Well, we all know (and have probably experienced) the uncontrollable
emotions associated with heartbreak: losing the love of a significant
person in our lives, or the perception that we have lost, or are losing,
the love of that person. For some of us, the prospect of losing the love
of a person who we love and need has been the most frightful, distressful
experience of our lives.
We know full well that these situations can turn us into completely irrational
emotional wrecks, prone to rages, uncontrolled crying, screaming, and
other behaviors that are totally counter-productive to what we really
wish. For example, we've probably all witnessed the behavior of jealous
spouses who act in a way that only serves to push-away the loved one whose
love they are desperately trying to keep. A most counter-productive, irrational
behavior by any definition.
I illustrate this comparison because for some reason, many parents tend
to overlook the fact that children are subject to the same emotional responses
and perceptions as adults. As a matter of fact, given the punitive nature
of most child-rearing approaches in our culture, children are even more
prone to suffer the fears of insecurity in the relationship they have
with their parents.
Compounding this problem is fact that young children are as yet incapable
of understanding the reasons parents refuse them so many of their wishes
and desires. Consequently, they are open to fearfully conclude that the
parent's love for them may be in question. It might even be the case that
a two year old feels that the parent's love for them no longer exists
given the limited development of their logic. Unfortunately, we've long
forgotten the fear and heartbreak of such moments during those early years...those
moments when we became overwhelmed with emotion and lost all control.
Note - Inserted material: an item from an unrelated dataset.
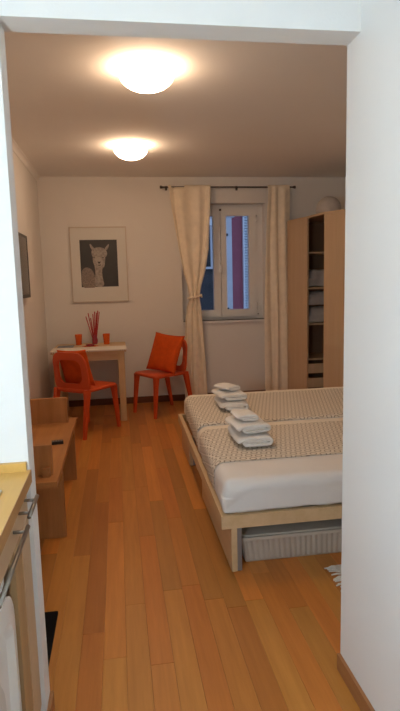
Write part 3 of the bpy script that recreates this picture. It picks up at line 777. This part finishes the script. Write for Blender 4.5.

Let me see if I can make this point a little more concretely. Let's say
you are enjoying a long-awaited movie which is nearing its' climatic ending.
Your spouse suddenly appears to demand that you leave the theater immediately,
but the reason given for this demand makes no sense to you. Might you
consider this seemingly unreasonable demand to be hurtful? You might wonder
why you are being treated in such a mean and inconsiderate manner. And,
if your loved one behaved in such a manner often enough, you might come
to question his/her love for you. Insecurity could set-in and cause you
to become even more sensitive to being treated in ways that you perceive
as being unloving. You might even start to over-react with irrational,
emotional outbursts at the slightest hint of 'unloving' behavior toward
you.
For some reason, even though young children lack the level of our emotional
maturity, parents often assume that their young child knows that they
are loved regardless of how the parent interacts with them. A child hearing
the words, 'I love you' is meaningless if the professed love is not being
felt by the child through demonstrations and expressions of loving behavior.
Some parents even take the view that tantrums are simply a means of 'gaining
control', 'manipulation', a way of 'getting attention', or attempts to
'get their own way'. It would seem that these are parents who have apparently
never witnessed a child who tried to fake a tantrum. Contrary to popular
belief, kids are lousy at faking emotions. Even accomplished veteran actors
will say that portraying a complete loss of emotional control is one of
the most difficult acting challenges to successfully achieve in a convincing
manner.
Some will attribute tantrums to 'bottled-up emotions'. This could be
true if the child has developed a fear of openly expressing their emotions
because of experiencing previous negative consequences for openly expressing
their emotions. This can cause the child to subsequently suppress those
emotions. When parents discourage their children from openly expressing
certain emotions (most notably anger) the child becomes prone to 'emotional
build-up' until that suppressed anger explodes in an uncontrolled tantrum/rage.
Consequently, when parents punish a child for expressions of anger, they
are exacerbating the problem by increasing the child's susceptibility
to tantrums.
Others might point to frustration as a cause of tantrums but, when the
parent is the source of the frustration, it is very often the case that
the child feels that she/he is being treated in an 'unloving', or 'rejecting'
manner. It's a frustration that can build in a child through having wishes
and desires repeatedly thwarted or denied in a demanding, strident, or
harsh fashion.
Additional commonly mentioned causes for tantrums are over-tiredness,
hunger, feeling poorly, or outside stresses. Truth is, when it comes to
tantrums resulting from parental interaction, the above-mentioned circumstances
only serve to make the child more prone to feeling hurt and unloved.
It's important to keep in mind that it is insecure children who are most
susceptible to frequent tantrums related to parental interaction. If childhood
tantrums are being caused as the result of a parent interacting with their
child in a way that may be perceived by the child to be unloving, then
punishing the child's tantrum runs a risk of exacerbating the problem.
We can all improve our parenting skills through greater understanding.